I’m impressed by the actions of Fallon, Olson Engage and Initiative to step up, stand out and fire their client Papa John’s in the aftermath of the N-word controversy.

Skeptics could argue that, by firing Papa John’s, each agency will now attract new, and more reputable, clients as a result. One could also surmise such a move will motivate existing employees to stay put while attracting recruits with a desire to work for an agency with ethics.

Perhaps.

But I can tell you as an owner of a 22-year-old firm, it’s very tough to walk away from guaranteed billings. Very tough indeed.
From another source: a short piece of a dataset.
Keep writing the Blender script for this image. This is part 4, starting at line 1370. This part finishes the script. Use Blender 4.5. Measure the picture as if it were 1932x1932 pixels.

Setting aside higher purpose for a moment, the owners of Fallon, Olson Engage and Initiative also have a payroll to meet. And, that’s when an entrepreneur has to stop and think about the implications of firing a quasi blue-chip client like Papa John’s.

Sure, your Millennials will love telling their peers you did the right thing, and they work for an agency that places ethics above profits. And, in your mind, you HAVE done the right thing.

But then your CFO strolls into your office and says, “I truly respect your decision to deep-six Papa John’s, but it’s put us in a real bind. We either reconsider or reduce our workforce by 10 percent or put an indefinite freeze on raises and bonuses.”

And that, my friend, is why it’s so lonely at the top.

I’ve fired quite a few clients during my tenure as Peppercomm’s CEO. But, none were a result of what I’d call a societal crisis a la Papa John’s N word debacle.

I’ve deep-sixed clients because:

– They were beyond abusive to our account teams (I’d rather keep good people than uncouth clients).

– They poached a key employee without first extending the courtesy of asking my permission (a clear breach of ANY client-agency letter of agreement).

– They were actively interviewing other agencies while we were under contract and none the wiser to their Machiavellian machinations.

– They demanded too much for too little.

Having the spine to fire a client sends a strong message to one’s employees and reinforces the organization’s higher purpose. But, it’s a decision that carries serious financial implications as well (which I doubt the average account manager appreciates).

Firing Papa John’s would have been a no-brainer for me (regardless of the billings).

It’s the gray areas that keep turning what little hair I have left even grayer.